Task statement: Copy all of the material exactly. Pictures are not to appear in the copy.

Given information:
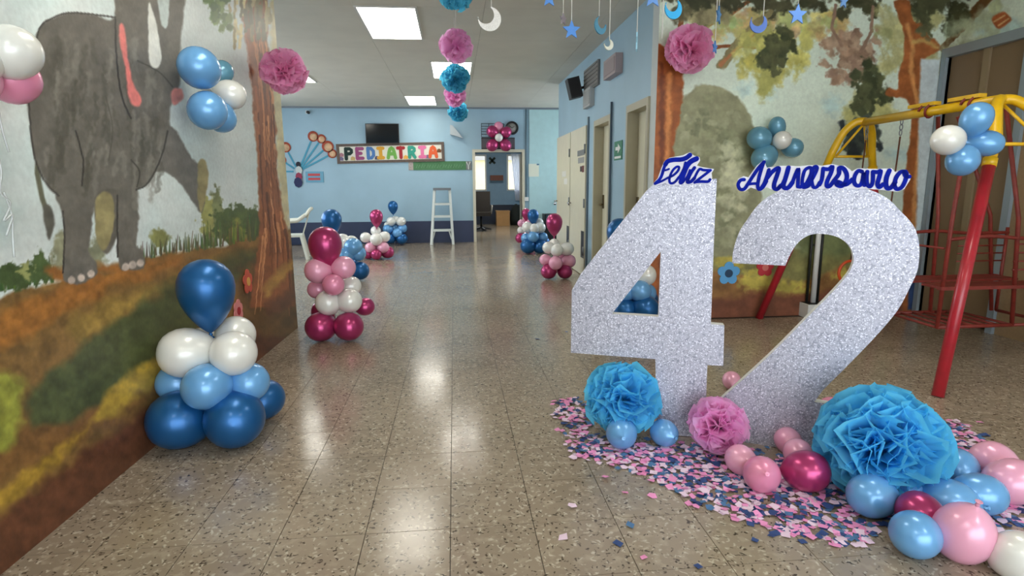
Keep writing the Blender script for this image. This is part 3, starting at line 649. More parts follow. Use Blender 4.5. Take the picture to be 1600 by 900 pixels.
# clock
p = onY(800,200,YB-.03); t = thing('wall_clock', 'round wall clock with black rim above the back doorway', 'clock', (p.x,YB-.02,p.z-.14)); RX = Matrix.Rotation(math.radians(90),3,'X')
build('rim', MB().lathe([(.105,0),(.105,.045),(.14,.05),(.145,.02),(.14,0)], 28, (p.x,YB-.001,p.z), RX), DARK, t)
build('dial', MB().lathe([(0,0),(.106,0),(.106,.03),(0,.03)], 28, (p.x,YB-.001,p.z), RX), M('clock_face', (150,150,142), .4), t)
for an, l in ((.6,.06),(2.4,.085)): build('hand', MB().bar((p.x,YB-.034,p.z),(p.x+l*math.cos(an),YB-.034,p.z+l*math.sin(an)),.008), DARK, t)
# wire grid rack behind the balloon flower
a, b = onY(752,193,YB-.02), onY(787,214,YB-.02); t = thing('wire_rack', 'dark square wire rack on the wall behind the balloon flower', 'rack', ((a.x+b.x)/2,YB-.01,b.z))
for i in range(6): z = b.z+(a.z-b.z)*i/5; build('wire', MB().tube([(a.x,YB-.015,z),(b.x,YB-.015,z)], .006, 6), DARK, t)
for i in range(4): x = a.x+(b.x-a.x)*i/3; build('wire', MB().tube([(x,YB-.022,a.z),(x,YB-.022,b.z)], .006, 6), DARK, t)
a, b = onY(752,215,YB-.02), onY(804.5,233,YB-.02); t = thing('notice_board', 'dark grey notice board between doorway and balloon flower', 'board', ((a.x+b.x)/2,YB-.01,b.z))
build('panel', MB().box(a.x,b.x,YB-.02,YB-.001,b.z,a.z), M('slate', (86,84,90), .6, var=.08), t); build('edge', MB().box(a.x,b.x,YB-.026,YB-.02,a.z-.02,a.z).box(a.x,b.x,YB-.026,YB-.02,b.z,b.z+.02), DARK, t)
# conduit, switch box, paper notice
build('wall_conduit', MB().tube([(1.59,YB-.02,.98),(1.59,YB-.02,2.88)], .012, 8), M('conduit', (90,112,124), .5), label='thin grey conduit running down beside the back doorway', cat='pipe')
build('switch_box', MB().box(1.545,1.64,YB-.05,YB-.001,.90,.985).box(1.56,1.625,YB-.055,YB-.05,.915,.97), WHITE, label='small white switch box under the conduit', cat='switch')
a, b = onY(826,256,YB-.032), onY(842,276,YB-.032); t = thing('paper_notice', 'sheet of white paper taped to the pale blue door', 'notice', ((a.x+b.x)/2,YB-.033,b.z))
build('sheet', MB().box(a.x,b.x,YB-.034,YB-.031,b.z,a.z), M('paper', (220,224,206), .8), t); build('tape', MB().box(b.x-.05,b.x+.005,YB-.036,YB-.034,a.z-.03,a.z), M('blue_tape', (70,110,140), .6), t)
# dark appliance leaning by the aqua door
a, b = onY(850,327,YB-.3), onY(872,378,YB-.3); t = thing('dark_cabinet', 'low black cabinet with a glass front by the pale blue door', 'cabinet', (2.2,YB-.2,0))
build('body', MB().box(1.95,2.5,YB-.38,YB-.04,.02,.62), DARK, t); build('front', MB().box(1.98,2.47,YB-.39,YB-.38,.36,.6), M('dark_glass', (60,80,92), .1), t); build('foot', MB().box(1.97,2.48,YB-.36,YB-.06,0,.02), DARK, t)
# stepladder
lx0, lx1, lt0, lt1, ly = -.51, -.05, -.42, -.10, 12.35
t = thing('stepladder', 'white metal stepladder standing against the back wall', 'ladder', ((lx0+lx1)/2, ly+.2, 0)); LW = M('ladder_white', (206,212,208), .4)
ZT = 1.16
for a0, a1 in ((lx0,lt0),(lx1,lt1)):
    build('front_leg', MB().bar((a0,ly,0),(a1,ly+.28,ZT),.05,.05), LW, t); build('rear_leg', MB().bar((a0,ly+.5,0),(a1,ly+.32,ZT-.05),.03), LW, t)
for z in (.33,.62,.88):
    f = z/ZT; x0, x1, yy = lx0+(lt0-lx0)*f, lx1+(lt1-lx1)*f, ly+.28*f
    build('step', MB().box(x0,x1,yy-.04,yy+.09,z-.045,z), LW, t)
build('top_cap', MB().box(lt0-.03,lt1+.03,ly+.2,ly+.38,ZT-.01,ZT+.04), M('ladder_cap', (110,116,122), .5), t)
for s in (-1, 1): build('brace', MB().bar((lx0+.03 if s<0 else lx1-.03,ly+.03,.12),((lx0+lx1)/2+s*.14,ly+.1,.33),.02), LW, t)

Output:
Keep writing the Blender script for this image. This is part 3, starting at line 649. More parts follow. Use Blender 4.5. Take the picture to be 1600 by 900 pixels.
# clock
p = onY(800,200,YB-.03); t = thing('wall_clock', 'round wall clock with black rim above the back doorway', 'clock', (p.x,YB-.02,p.z-.14)); RX = Matrix.Rotation(math.radians(90),3,'X')
build('rim', MB().lathe([(.105,0),(.105,.045),(.14,.05),(.145,.02),(.14,0)], 28, (p.x,YB-.001,p.z), RX), DARK, t)
build('dial', MB().lathe([(0,0),(.106,0),(.106,.03),(0,.03)], 28, (p.x,YB-.001,p.z), RX), M('clock_face', (150,150,142), .4), t)
for an, l in ((.6,.06),(2.4,.085)): build('hand', MB().bar((p.x,YB-.034,p.z),(p.x+l*math.cos(an),YB-.034,p.z+l*math.sin(an)),.008), DARK, t)
# wire grid rack behind the balloon flower
a, b = onY(752,193,YB-.02), onY(787,214,YB-.02); t = thing('wire_rack', 'dark square wire rack on the wall behind the balloon flower', 'rack', ((a.x+b.x)/2,YB-.01,b.z))
for i in range(6): z = b.z+(a.z-b.z)*i/5; build('wire', MB().tube([(a.x,YB-.015,z),(b.x,YB-.015,z)], .006, 6), DARK, t)
for i in range(4): x = a.x+(b.x-a.x)*i/3; build('wire', MB().tube([(x,YB-.022,a.z),(x,YB-.022,b.z)], .006, 6), DARK, t)
a, b = onY(752,215,YB-.02), onY(804.5,233,YB-.02); t = thing('notice_board', 'dark grey notice board between doorway and balloon flower', 'board', ((a.x+b.x)/2,YB-.01,b.z))
build('panel', MB().box(a.x,b.x,YB-.02,YB-.001,b.z,a.z), M('slate', (86,84,90), .6, var=.08), t); build('edge', MB().box(a.x,b.x,YB-.026,YB-.02,a.z-.02,a.z).box(a.x,b.x,YB-.026,YB-.02,b.z,b.z+.02), DARK, t)
# conduit, switch box, paper notice
build('wall_conduit', MB().tube([(1.59,YB-.02,.98),(1.59,YB-.02,2.88)], .012, 8), M('conduit', (90,112,124), .5), label='thin grey conduit running down beside the back doorway', cat='pipe')
build('switch_box', MB().box(1.545,1.64,YB-.05,YB-.001,.90,.985).box(1.56,1.625,YB-.055,YB-.05,.915,.97), WHITE, label='small white switch box under the conduit', cat='switch')
a, b = onY(826,256,YB-.032), onY(842,276,YB-.032); t = thing('paper_notice', 'sheet of white paper taped to the pale blue door', 'notice', ((a.x+b.x)/2,YB-.033,b.z))
build('sheet', MB().box(a.x,b.x,YB-.034,YB-.031,b.z,a.z), M('paper', (220,224,206), .8), t); build('tape', MB().box(b.x-.05,b.x+.005,YB-.036,YB-.034,a.z-.03,a.z), M('blue_tape', (70,110,140), .6), t)
# dark appliance leaning by the aqua door
a, b = onY(850,327,YB-.3), onY(872,378,YB-.3); t = thing('dark_cabinet', 'low black cabinet with a glass front by the pale blue door', 'cabinet', (2.2,YB-.2,0))
build('body', MB().box(1.95,2.5,YB-.38,YB-.04,.02,.62), DARK, t); build('front', MB().box(1.98,2.47,YB-.39,YB-.38,.36,.6), M('dark_glass', (60,80,92), .1), t); build('foot', MB().box(1.97,2.48,YB-.36,YB-.06,0,.02), DARK, t)
# stepladder
lx0, lx1, lt0, lt1, ly = -.51, -.05, -.42, -.10, 12.35
t = thing('stepladder', 'white metal stepladder standing against the back wall', 'ladder', ((lx0+lx1)/2, ly+.2, 0)); LW = M('ladder_white', (206,212,208), .4)
ZT = 1.16
for a0, a1 in ((lx0,lt0),(lx1,lt1)):
    build('front_leg', MB().bar((a0,ly,0),(a1,ly+.28,ZT),.05,.05), LW, t); build('rear_leg', MB().bar((a0,ly+.5,0),(a1,ly+.32,ZT-.05),.03), LW, t)
for z in (.33,.62,.88):
    f = z/ZT; x0, x1, yy = lx0+(lt0-lx0)*f, lx1+(lt1-lx1)*f, ly+.28*f
    build('step', MB().box(x0,x1,yy-.04,yy+.09,z-.045,z), LW, t)
build('top_cap', MB().box(lt0-.03,lt1+.03,ly+.2,ly+.38,ZT-.01,ZT+.04), M('ladder_cap', (110,116,122), .5), t)
for s in (-1, 1): build('brace', MB().bar((lx0+.03 if s<0 else lx1-.03,ly+.03,.12),((lx0+lx1)/2+s*.14,ly+.1,.33),.02), LW, t)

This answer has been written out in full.